• _Exercise task_:
What follows is a set of entries. Repeat them exactly, but not their pictures.

• _Material shown_:

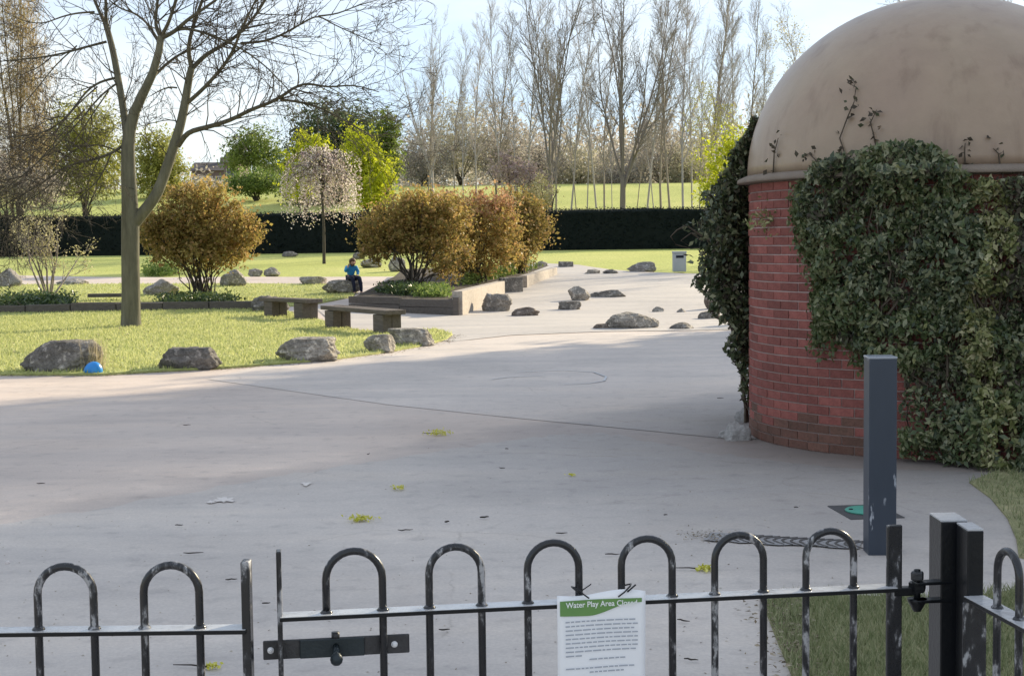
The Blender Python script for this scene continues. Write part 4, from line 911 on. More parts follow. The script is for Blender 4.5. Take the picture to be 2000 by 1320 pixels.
    L([(130, 330), (90, 370), (40, 400), (-10, 430)], [-.8, -1.8], 3, 1.2)
    L([(300, 300), (285, 268), (275, 262), (262, 262)], [.1, .2], 3, 2)
    L([(356, 240), (330, 233), (300, 240), (278, 246)], [-.2, .3], 3, 1.3)
    L([(345, 172), (330, 170), (310, 178), (294, 188)], [-.1, .3], 4, 2)
    cfg = dict(max=2, n=[4, 3], start=[.25, .2], ang=[.6, .65], ratio=[.6, .55], up=.03, wig=.17, sides=[4, 3, 3], rmin=.0062)
    for q, rad, tw in limbs:
        d = np.linalg.norm(np.diff(q, axis=0), axis=1); s = np.concatenate([[0], np.cumsum(d)]); n = int(s[-1] / .115 * tw)
        for i in range(n):
            u = rng.uniform(.12 if tw == 1 else .3, 1) * s[-1]; j = min(np.searchsorted(s, u), len(s) - 1); p = q[j]
            td = unit(q[min(j + 1, len(q) - 1)] - q[max(j - 1, 0)]); o = unit(np.cross(td, rng.normal(size=3))); an = rng.uniform(.5, 1.1)
            dd = unit(td * math.cos(an) + o * math.sin(an) + np.array([0, 0, .12]))
            grow(Tw, p - base, dd, rng.uniform(.5, 1.9), min(rad[j] * .5, .014), 0, rng, cfg)
    mesh_obj('trunk', Tt.mesh('trunk'), M['bark'], root, True)
    mesh_obj('limbs', Tb.mesh('limbs'), M['bark_limb'], root, True)
    mesh_obj('twigs', Tw.mesh('twigs'), M['bark_dark'], root)
big_tree()

# ------------------------------------------------------------------ weeping blossom tree
def cherry():
    rng = np.random.default_rng(71); b = G(633, 513); root = empty('blossom_tree', b); tag(root, 'weeping tree with pale pink blossom before the hedge', 'tree'); Y = b.y; k = pxm(Y); base = np.array(b)
    T = Tubes(); h = (513 - 330) / k
    T.add(np.array([(0, 0, -.1), (.02, 0, h * .35), (-.02, 0, h * .7), (0, 0, h)]), np.array([.075, .06, .055, .045]), 7)
    pts = []; pts2 = []
    for i in range(170):
        a = rng.uniform(0, 6.28); rr = rng.uniform(.25, 1) ** .7 * 80 / k; z0 = h * rng.uniform(.75, 1.02); zt = (513 - rng.uniform(285, 345)) / k * (1 - .1 * (rr * k / 80) ** 2); ze = (513 - rng.uniform(395, 448)) / k * (1 if rr * k > 45 else 1.25)
        t = np.linspace(0, 1, 9)[:, None]; e = np.array([math.cos(a) * rr, math.sin(a) * rr, 0])
        p = np.concatenate([e[:2] * np.minimum(t * 1.6, 1) ** 1.1, (1 - t) ** 2 * z0 + 2 * t * (1 - t) * (2 * zt - .5 * z0 - .5 * ze) + t * t * ze], 1)
        T.add(p, np.linspace(.018, .004, 9), 3)
        m = 52; tt = rng.uniform(.25, 1, m); ii = tt * 8; j = ii.astype(int).clip(0, 7); f = (ii - j)[:, None]; c = p[j] * (1 - f) + p[j + 1] * f + rng.normal(size=(m, 3)) * .06
        (pts2 if rng.uniform() < .36 else pts).append(c)
    mesh_obj('trunk', T.mesh('trunk'), M['bark_dark'], root)
    mesh_obj('blossom', leaf_mesh('blossom', np.concatenate(pts), .085, rng, .7, .3), M['blossom'], root)['kind'] = 'stuff'
    mesh_obj('mauve_blossom', leaf_mesh('mauve_blossom', np.concatenate(pts2), .085, rng, .7, .3), M['blossom_mauve'], root)['kind'] = 'stuff'
cherry()

# ------------------------------------------------------------------ hedge
def hedge():
    rng = np.random.default_rng(81); YH = 78.0; x0, x1 = P(-160, 500, YH).x, P(1620, 480, YH).x; hh = 2.02; zb = h1(0, YH); root = empty('hedge', ((x0 + x1) / 2, YH, zb)); tag(root, 'long dark clipped hedge across the back of the play area', 'hedge'); base = np.array(root.location)
    n = 40; mb = MB()
    xs = np.linspace(x0, x1, n + 1)
    pr = [(-.5, -.15), (-.52, .8), (-.46, hh - .1), (-.36, hh), (.36, hh), (.46, hh - .1), (.5, -.15)]
    for i, x in enumerate(xs):
        for y, z in pr: mb.v.append((x - base[0], y + .06 * mnoise.noise(Vector((x * .7, y * 3, z))), z + (.10 * mnoise.noise(Vector((x * .35, y, z + 9))) + .05 * mnoise.noise(Vector((x * 1.7, y, z + 3)))) * (z > 1)))
    m = len(pr)
    for i in range(n):
        for j in range(m - 1): a = i * m + j; mb.f.append((a, a + m, a + m + 1, a + 1))
    mb.f += [tuple(range(m)), tuple(n * m + j for j in range(m - 1, -1, -1))]
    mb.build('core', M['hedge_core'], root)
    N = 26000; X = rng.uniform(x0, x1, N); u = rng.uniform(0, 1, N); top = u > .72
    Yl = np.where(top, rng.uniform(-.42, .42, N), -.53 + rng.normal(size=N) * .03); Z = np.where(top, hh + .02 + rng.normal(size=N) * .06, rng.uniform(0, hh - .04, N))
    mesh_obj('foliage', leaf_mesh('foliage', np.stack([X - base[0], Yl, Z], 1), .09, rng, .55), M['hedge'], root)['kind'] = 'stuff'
hedge()

# ------------------------------------------------------------------ trees beyond the hedge
def tree_variant(kind, seed):
    rng = np.random.default_rng(seed); T = Tubes(); W = Tubes(); tips = []
    if kind == 'birch':     # slim, 18 m
        cfg = dict(max=3, n=[32, 8, 6], start=[.30, .15, .1], ang=[.46, .6, .7], ratio=[.215, .5, .5], up=.07, wig=.10, sides=[6, 4, 3, 3], rmin=.010)
        grow(T, (0, 0, -.3), (rng.normal() * .03, 0, 1.), 18, .095, 0, rng, dict(cfg, wig=.04), tips)
    elif kind == 'thin':
        cfg = dict(max=3, n=[26, 7, 5], start=[.42, .15, .1], ang=[.5, .6, .7], ratio=[.16, .5, .5], up=.07, wig=.10, sides=[5, 3, 3, 3], rmin=.010)
        grow(T, (0, 0, -.3), (rng.normal() * .04, 0, 1.), 16, .075, 0, rng, dict(cfg, wig=.035), tips)
    else:                   # spreading, several leaders from low down
        cfg = dict(max=3, n=[12, 8, 6], start=[.2, .15, .1], ang=[.6, .65, .7], ratio=[.34, .5, .5], up=.05, wig=.13, sides=[6, 4, 3, 3], rmin=.010)
        T.add(np.array([(0, 0, -.3), (0, 0, 1.5), (.05, 0, 3.6)]), np.array([.24, .19, .16]), 8)
        for i in range(7):
            a = i * 6.28 / 7 + rng.uniform(-.5, .5); s = rng.uniform(.1, .62)
            grow(T, (0, 0, 2.6 + .2 * i), unit(np.array([math.cos(a) * s, math.sin(a) * s * .8, 1.])), rng.uniform(8, 14), .085, 0, rng, dict(cfg, wig=.09), tips)
    me = T.mesh('branches'); return me, np.array(tips)
VAR = {}
for kd, sd_ in (('birch', 101), ('birch', 102), ('birch', 103), ('thin', 104), ('thin', 105), ('spread', 106), ('spread', 107)):
    me, tips = tree_variant(kd, sd_); me.materials.append(M['twig']); VAR.setdefault(kd, []).append((me, tips))
for kd in VAR: pass
gT = random.Random(9)
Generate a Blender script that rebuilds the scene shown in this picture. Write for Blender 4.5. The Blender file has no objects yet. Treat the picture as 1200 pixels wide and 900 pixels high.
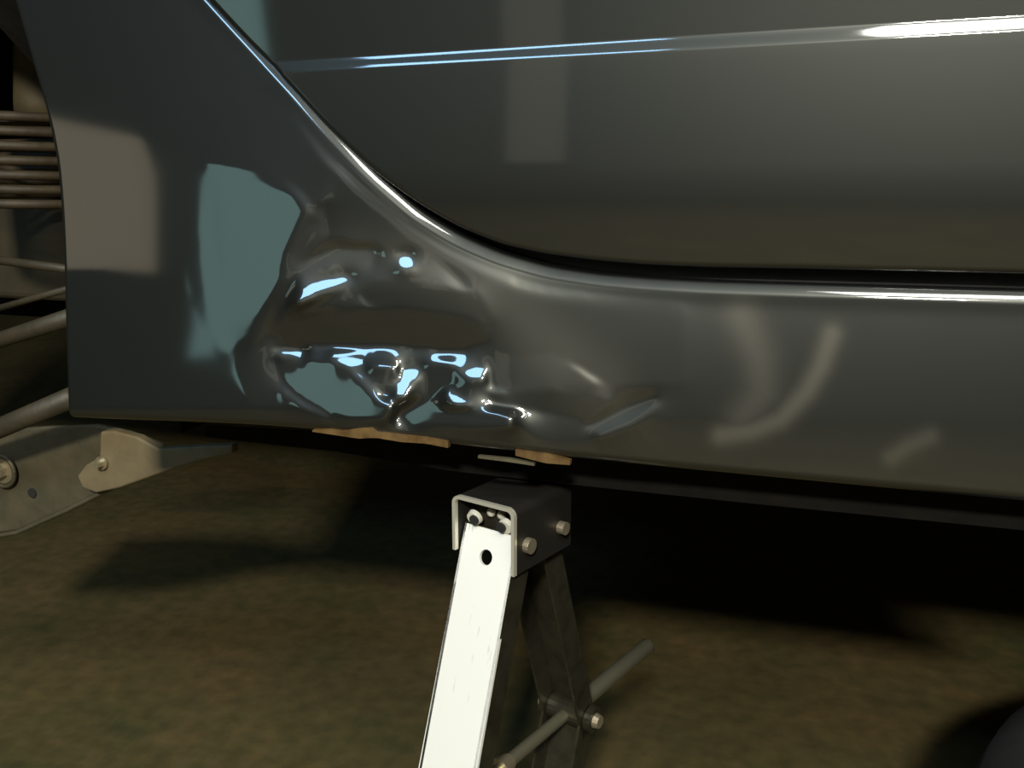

• _Expected output_:
The Blender Python script for this scene continues. Write part 4, from line 911 on. More parts follow. The script is for Blender 4.5. Take the picture to be 2000 by 1320 pixels.
    L([(130, 330), (90, 370), (40, 400), (-10, 430)], [-.8, -1.8], 3, 1.2)
    L([(300, 300), (285, 268), (275, 262), (262, 262)], [.1, .2], 3, 2)
    L([(356, 240), (330, 233), (300, 240), (278, 246)], [-.2, .3], 3, 1.3)
    L([(345, 172), (330, 170), (310, 178), (294, 188)], [-.1, .3], 4, 2)
    cfg = dict(max=2, n=[4, 3], start=[.25, .2], ang=[.6, .65], ratio=[.6, .55], up=.03, wig=.17, sides=[4, 3, 3], rmin=.0062)
    for q, rad, tw in limbs:
        d = np.linalg.norm(np.diff(q, axis=0), axis=1); s = np.concatenate([[0], np.cumsum(d)]); n = int(s[-1] / .115 * tw)
        for i in range(n):
            u = rng.uniform(.12 if tw == 1 else .3, 1) * s[-1]; j = min(np.searchsorted(s, u), len(s) - 1); p = q[j]
            td = unit(q[min(j + 1, len(q) - 1)] - q[max(j - 1, 0)]); o = unit(np.cross(td, rng.normal(size=3))); an = rng.uniform(.5, 1.1)
            dd = unit(td * math.cos(an) + o * math.sin(an) + np.array([0, 0, .12]))
            grow(Tw, p - base, dd, rng.uniform(.5, 1.9), min(rad[j] * .5, .014), 0, rng, cfg)
    mesh_obj('trunk', Tt.mesh('trunk'), M['bark'], root, True)
    mesh_obj('limbs', Tb.mesh('limbs'), M['bark_limb'], root, True)
    mesh_obj('twigs', Tw.mesh('twigs'), M['bark_dark'], root)
big_tree()

# ------------------------------------------------------------------ weeping blossom tree
def cherry():
    rng = np.random.default_rng(71); b = G(633, 513); root = empty('blossom_tree', b); tag(root, 'weeping tree with pale pink blossom before the hedge', 'tree'); Y = b.y; k = pxm(Y); base = np.array(b)
    T = Tubes(); h = (513 - 330) / k
    T.add(np.array([(0, 0, -.1), (.02, 0, h * .35), (-.02, 0, h * .7), (0, 0, h)]), np.array([.075, .06, .055, .045]), 7)
    pts = []; pts2 = []
    for i in range(170):
        a = rng.uniform(0, 6.28); rr = rng.uniform(.25, 1) ** .7 * 80 / k; z0 = h * rng.uniform(.75, 1.02); zt = (513 - rng.uniform(285, 345)) / k * (1 - .1 * (rr * k / 80) ** 2); ze = (513 - rng.uniform(395, 448)) / k * (1 if rr * k > 45 else 1.25)
        t = np.linspace(0, 1, 9)[:, None]; e = np.array([math.cos(a) * rr, math.sin(a) * rr, 0])
        p = np.concatenate([e[:2] * np.minimum(t * 1.6, 1) ** 1.1, (1 - t) ** 2 * z0 + 2 * t * (1 - t) * (2 * zt - .5 * z0 - .5 * ze) + t * t * ze], 1)
        T.add(p, np.linspace(.018, .004, 9), 3)
        m = 52; tt = rng.uniform(.25, 1, m); ii = tt * 8; j = ii.astype(int).clip(0, 7); f = (ii - j)[:, None]; c = p[j] * (1 - f) + p[j + 1] * f + rng.normal(size=(m, 3)) * .06
        (pts2 if rng.uniform() < .36 else pts).append(c)
    mesh_obj('trunk', T.mesh('trunk'), M['bark_dark'], root)
    mesh_obj('blossom', leaf_mesh('blossom', np.concatenate(pts), .085, rng, .7, .3), M['blossom'], root)['kind'] = 'stuff'
    mesh_obj('mauve_blossom', leaf_mesh('mauve_blossom', np.concatenate(pts2), .085, rng, .7, .3), M['blossom_mauve'], root)['kind'] = 'stuff'
cherry()

# ------------------------------------------------------------------ hedge
def hedge():
    rng = np.random.default_rng(81); YH = 78.0; x0, x1 = P(-160, 500, YH).x, P(1620, 480, YH).x; hh = 2.02; zb = h1(0, YH); root = empty('hedge', ((x0 + x1) / 2, YH, zb)); tag(root, 'long dark clipped hedge across the back of the play area', 'hedge'); base = np.array(root.location)
    n = 40; mb = MB()
    xs = np.linspace(x0, x1, n + 1)
    pr = [(-.5, -.15), (-.52, .8), (-.46, hh - .1), (-.36, hh), (.36, hh), (.46, hh - .1), (.5, -.15)]
    for i, x in enumerate(xs):
        for y, z in pr: mb.v.append((x - base[0], y + .06 * mnoise.noise(Vector((x * .7, y * 3, z))), z + (.10 * mnoise.noise(Vector((x * .35, y, z + 9))) + .05 * mnoise.noise(Vector((x * 1.7, y, z + 3)))) * (z > 1)))
    m = len(pr)
    for i in range(n):
        for j in range(m - 1): a = i * m + j; mb.f.append((a, a + m, a + m + 1, a + 1))
    mb.f += [tuple(range(m)), tuple(n * m + j for j in range(m - 1, -1, -1))]
    mb.build('core', M['hedge_core'], root)
    N = 26000; X = rng.uniform(x0, x1, N); u = rng.uniform(0, 1, N); top = u > .72
    Yl = np.where(top, rng.uniform(-.42, .42, N), -.53 + rng.normal(size=N) * .03); Z = np.where(top, hh + .02 + rng.normal(size=N) * .06, rng.uniform(0, hh - .04, N))
    mesh_obj('foliage', leaf_mesh('foliage', np.stack([X - base[0], Yl, Z], 1), .09, rng, .55), M['hedge'], root)['kind'] = 'stuff'
hedge()

# ------------------------------------------------------------------ trees beyond the hedge
def tree_variant(kind, seed):
    rng = np.random.default_rng(seed); T = Tubes(); W = Tubes(); tips = []
    if kind == 'birch':     # slim, 18 m
        cfg = dict(max=3, n=[32, 8, 6], start=[.30, .15, .1], ang=[.46, .6, .7], ratio=[.215, .5, .5], up=.07, wig=.10, sides=[6, 4, 3, 3], rmin=.010)
        grow(T, (0, 0, -.3), (rng.normal() * .03, 0, 1.), 18, .095, 0, rng, dict(cfg, wig=.04), tips)
    elif kind == 'thin':
        cfg = dict(max=3, n=[26, 7, 5], start=[.42, .15, .1], ang=[.5, .6, .7], ratio=[.16, .5, .5], up=.07, wig=.10, sides=[5, 3, 3, 3], rmin=.010)
        grow(T, (0, 0, -.3), (rng.normal() * .04, 0, 1.), 16, .075, 0, rng, dict(cfg, wig=.035), tips)
    else:                   # spreading, several leaders from low down
        cfg = dict(max=3, n=[12, 8, 6], start=[.2, .15, .1], ang=[.6, .65, .7], ratio=[.34, .5, .5], up=.05, wig=.13, sides=[6, 4, 3, 3], rmin=.010)
        T.add(np.array([(0, 0, -.3), (0, 0, 1.5), (.05, 0, 3.6)]), np.array([.24, .19, .16]), 8)
        for i in range(7):
            a = i * 6.28 / 7 + rng.uniform(-.5, .5); s = rng.uniform(.1, .62)
            grow(T, (0, 0, 2.6 + .2 * i), unit(np.array([math.cos(a) * s, math.sin(a) * s * .8, 1.])), rng.uniform(8, 14), .085, 0, rng, dict(cfg, wig=.09), tips)
    me = T.mesh('branches'); return me, np.array(tips)
VAR = {}
for kd, sd_ in (('birch', 101), ('birch', 102), ('birch', 103), ('thin', 104), ('thin', 105), ('spread', 106), ('spread', 107)):
    me, tips = tree_variant(kd, sd_); me.materials.append(M['twig']); VAR.setdefault(kd, []).append((me, tips))
for kd in VAR: pass
gT = random.Random(9)
Generate a Blender script that rebuilds the scene shown in this picture. Write for Blender 4.5. The Blender file has no objects yet. Treat the picture as 1200 pixels wide and 900 pixels high.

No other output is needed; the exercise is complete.